CUCUMBER
[Heb., qish·shu·ʼahʹ].
Among the foods of Egypt for which the complaining Israelites and mixed crowd expressed great longing were the cucumbers, along with watermelons, leeks, onions, and garlic. (Nu 11:5) Some scholars, viewing the cucumber as too ordinary a food to provoke such longing, suggest the muskmelon (Cucumis melo) as a likely identification. However, the evidence from cognate languages, as well as that from early translations, points to the cucumber.
The cucumber grows as a long, trailing vine bearing yellow or whitish flowers. The fruit of the common cucumber (Cucumis sativus) has a smooth, green to blue-green rind, and greenish-white seedy pulp inside. The well-watered banks of the Nile and the dew-moistened land of Palestine, combined with the heat of the sun, provide ideal growing conditions for the plant extensively cultivated in these countries.

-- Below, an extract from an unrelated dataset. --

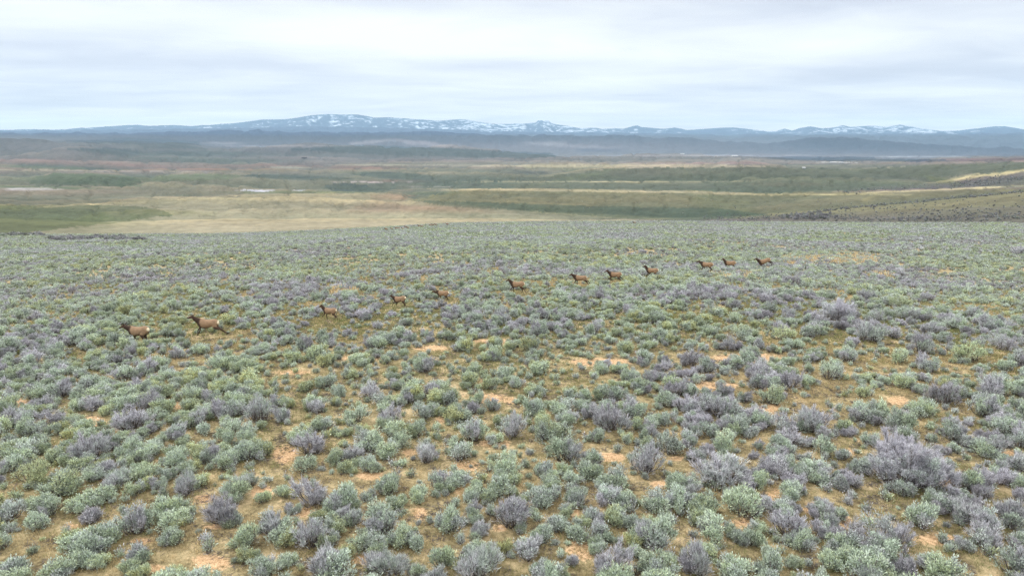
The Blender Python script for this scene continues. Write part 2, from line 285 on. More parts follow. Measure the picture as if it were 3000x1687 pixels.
PATCH = [ # x, y, half width, half height, tilt (px per px), colour, amount, sharpness
 (110, 650, 330, 34, .02, (92, 100, 58), .85, .5), (150, 625, 240, 16, .06, (96, 106, 60), .8, .5), (480, 622, 130, 8, .03, (118, 120, 66), .7, .5),
 (420, 604, 90, 9, -.10, (112, 112, 74), .5, .5),
 (900, 600, 420, 20, 0, (158, 146, 106), .5, .6), (1000, 648, 500, 26, -.02, (164, 152, 112), .8, .6), (1250, 612, 190, 11, .02, (150, 120, 92), .7, .7), (1130, 600, 60, 14, -.3, (150, 120, 94), .7, .6),
 (1130, 585, 90, 22, -.35, (146, 122, 92), .6, .5), (1330, 625, 130, 9, .06, (118, 118, 84), .7, .4), (1400, 645, 240, 8, -.03, (170, 158, 116), .8, .4),
 (640, 645, 120, 5, .0, (130, 118, 78), .4, .5), (1700, 622, 260, 12, .06, (88, 96, 74), .8, .5), (1500, 612, 260, 12, .06, (90, 98, 72), .8, .5),
 (1780, 633, 200, 5, .05, (166, 158, 112), .85, .35),
 (1330, 580, 110, 9, .02, (88, 96, 72), .7, .4), (1620, 590, 200, 16, .06, (118, 110, 76), .7, .5), (1900, 595, 180, 16, .03, (122, 112, 82), .5, .5),
 (2090, 590, 60, 30, .2, (104, 114, 66), .6, .5), (2180, 610, 30, 30, .3, (108, 116, 70), .6, .5), (2400, 600, 200, 12, -.05, (112, 100, 80), .5, .5),
 (2550, 585, 30, 14, -.6, (148, 138, 86), .6, .5),
 (1700, 559, 420, 3.2, .012, (172, 160, 122), .95, .3), (2000, 563, 250, 3.2, .03, (170, 158, 120), .9, .3), (1450, 556, 180, 2.4, -.01, (168, 156, 118), .8, .3), (2750, 556, 260, 2.6, -.045, (168, 158, 118), .9, .3),
 (2350, 570, 330, 1.8, .0, (170, 160, 112), .7, .3), (2900, 512, 150, 5.5, -.14, (176, 164, 116), .95, .3), (2960, 505, 80, 3, -.14, (176, 164, 116), .9, .3),
 (2850, 535, 200, 13, -.12, PLUM, .8, .5), (2700, 548, 260, 8, -.05, (100, 90, 90), .7, .5), (2650, 630, 420, 22, -.06, (104, 102, 82), .6, .6),
 (2800, 600, 260, 10, -.1, (112, 104, 74), .6, .5), (2500, 640, 420, 7, 0, (102, 96, 86), .6, .5), (2050, 645, 250, 4, 0, (104, 98, 96), .6, .5),
 (1600, 533, 260, 1.8, .0, (176, 166, 124), .8, .3), (2050, 532, 160, 1.5, .0, (156, 150, 112), .6, .3), (1950, 545, 300, 6, 0, (92, 98, 80), .5, .5),
 (2450, 540, 260, 12, -.06, (92, 98, 74), .6, .5), (2550, 522, 200, 7, .02, (88, 88, 80), .6, .5), (2750, 525, 60, 10, .3, (98, 104, 64), .7, .5),
 (2300, 540, 120, 5, .0, (118, 106, 78), .6, .5),
 (1780, 512, 120, 12, .0, (96, 100, 78), .6, .5), (1950, 505, 160, 9, 0, (108, 100, 82), .6, .5), (2250, 500, 200, 8, .02, (100, 100, 82), .6, .5), (1690, 520, 120, 6, -.2, (106, 116, 72), .6, .5), (2010, 515, 14, 12, .4, (116, 120, 82), .6, .5),
 (1600, 487, 260, 2.2, .0, (166, 156, 126), .8, .3), (1900, 482, 300, 1.8, .0, (150, 142, 122), .6, .3), (2700, 500, 300, 10, -.04, (92, 96, 74), .5, .5),
 (1540, 505, 80, 5, 0, SLATE, .5, .4), (1560, 524, 80, 5, 0, (80, 90, 78), .5, .4),
 (270, 525, 170, 12, 0, (78, 92, 66), .85, .5), (330, 528, 90, 6, 0, (64, 76, 70), .5, .5), (490, 525, 60, 7, 0, (90, 100, 70), .7, .5), (820, 517, 110, 5, .02, (70, 80, 72), .8, .4), (940, 522, 100, 4, .02, (70, 80, 74), .8, .4),
 (700, 528, 240, 8, 0, (112, 110, 84), .5, .5), (1140, 512, 110, 6, .04, (74, 86, 72), .8, .4), (1180, 530, 90, 4, 0, (124, 96, 84), .6, .5), (1100, 533, 110, 1.3, 0, (196, 180, 170), .6, .3), (1260, 548, 60, 1.4, 0, (190, 176, 160), .5, .3),
 (1350, 525, 160, 12, -.02, (88, 98, 82), .7, .5), (1020, 552, 90, 5, .03, (80, 92, 72), .8, .4), (1280, 567, 90, 5, -.02, (80, 94, 66), .8, .4),
 (520, 545, 140, 6, .06, (140, 132, 100), .6, .4), (800, 540, 220, 7, .03, (112, 112, 84), .6, .5), (850, 563, 280, 4, 0, (98, 108, 72), .7, .4),
 (110, 549, 200, 4, .02, (84, 100, 72), .8, .4), (95, 554, 75, 4.2, 0, (176, 172, 166), .8, .35), (60, 557, 50, 2, 0, (160, 152, 142), .7, .3), (765, 560.5, 32, 2.4, 0, (196, 196, 200), 1, .25), (745, 558, 50, 1.6, 0, (184, 184, 188), .9, .3), (877, 558.5, 18, 1.4, 0, (184, 182, 180), .9, .3),
 (160, 565, 260, 8, 0, (122, 108, 88), .6, .5), (150, 590, 240, 7, .0, (106, 98, 76), .6, .5), (700, 583, 320, 3, .02, (170, 158, 116), .8, .4), (260, 600, 160, 2.4, -.05, (166, 154, 110), .7, .4), (1000, 592, 300, 8, .01, (152, 142, 104), .6, .5),
 (170, 489, 190, 6, .015, (80, 92, 78), .8, .45), (420, 484, 110, 5, .05, (130, 90, 80), .7, .5), (760, 487, 220, 7, -.02, (128, 94, 80), .75, .5), (1070, 492, 110, 5, 0, (126, 92, 82), .7, .5), (200, 500, 400, 1.6, .01, (156, 144, 128), .6, .4),
 (80, 470, 260, 4, 0, (126, 94, 88), .7, .5), (520, 468, 260, 6, .01, (84, 98, 82), .7, .5), (840, 491, 60, 2.6, .02, (146, 140, 116), .8, .4), (120, 455, 160, 6, .05, (118, 106, 94), .6, .5), (350, 447, 110, 8, .06, (68, 84, 78), .95, .35),
 (480, 415, 150, 7, .05, (58, 72, 74), .95, .35), (560, 428, 60, 4, .3, (60, 76, 78), .8, .4), (230, 424, 80, 8, .08, (104, 98, 94), .7, .4), (400, 430, 90, 5, -.02, (108, 104, 98), .7, .4), (100, 412, 150, 8, .02, (88, 88, 88), .7, .5), (480, 452, 100, 5, -.02, (84, 98, 82), .7, .5), (660, 450, 110, 4, 0, (76, 92, 84), .7, .5),
 (1020, 435, 130, 9, .02, (66, 82, 78), .9, .4), (1250, 441, 250, 8, .04, (64, 80, 76), .9, .4), (1530, 455, 90, 6, .02, (72, 86, 82), .9, .35), (1150, 463, 500, 4, 0, (122, 106, 104), .7, .5), (950, 475, 80, 4, 0, (132, 112, 100), .6, .5),
 (1300, 480, 300, 5, 0, (120, 118, 96), .6, .5), (1300, 484, 320, 1.6, 0, (160, 150, 122), .6, .4), (1400, 500, 200, 5, .0, (110, 112, 92), .6, .5),
 (1080, 418, 60, 5, -.08, (150, 130, 128), .7, .4), (1240, 420, 90, 6, .1, (148, 128, 128), .7, .4), (1600, 420, 60, 4, 0, (146, 134, 130), .6, .4), (1690, 430, 140, 5, .06, (140, 126, 128), .6, .5), (640, 420, 60, 4, 0, (136, 124, 126), .6, .4), (850, 428, 200, 2, 0, (140, 124, 128), .6, .4),
 (1760, 440, 80, 5, 0, (80, 88, 104), .7, .5), (1350, 408, 200, 9, .04, (78, 84, 96), .5, .5), (2050, 456, 300, 2, 0, (150, 140, 148), .6, .4), (2700, 459, 160, 1.6, 0, (150, 150, 160), .4, .3), (2450, 476, 50, 1.2, 0, (220, 220, 222), .8, .3), (2420, 466, 170, 5, .01, (66, 78, 92), .95, .3), (2650, 470, 100, 4, 0, (74, 84, 96), .9, .35), (2320, 461, 70, 2.2, 0, (74, 84, 100), .8, .4),
 (2200, 478, 400, 3, 0, (132, 114, 112), .6, .5), (2900, 468, 160, 4, -.02, (112, 94, 92), .8, .5),
]
for (x, y, w, h, t, c, amt, sh) in PATCH:
    ex = (SX - x) / w; ey = (SY - y - t * (SX - x)) / h
    d = np.sqrt(ex * ex + ey * ey)
    m = (amt * (1 - sstep(1 - sh, 1 + sh, d)))[..., None]
    LC = LC * (1 - m) + lin(c) * m
def Z1(*p): return z1(*p)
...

It was customary to erect a booth or hut in vegetable gardens or in vineyards as a shelter for the watchman who guarded the products of the fields against thieves and marauding animals. If like those used in recent times, the hut was a rather frail structure formed of four upright poles driven into the earth, with crosspieces to connect them. Branches were used to form the roof and sides, these sometimes being wattled (that is, the twigs and slender branches were interwoven), while the main joints of the structure were tied together with withes (flexible twigs used as rope). Once the growing season ends, these huts are deserted, and as the autumn winds and rain begin, they may sag or even collapse. Thus, in the midst of desolation, Zion is graphically depicted as “left remaining like a booth in a vineyard, like a lookout hut in a field of cucumbers.”—Isa 1:8.
Pillars, poles, or other devices were also placed in the cultivated fields to scare off the animals, and to such a mute inanimate “scarecrow of a cucumber field” the prophet Jeremiah likened the images made by the idolatrous nations.—Jer 10:5.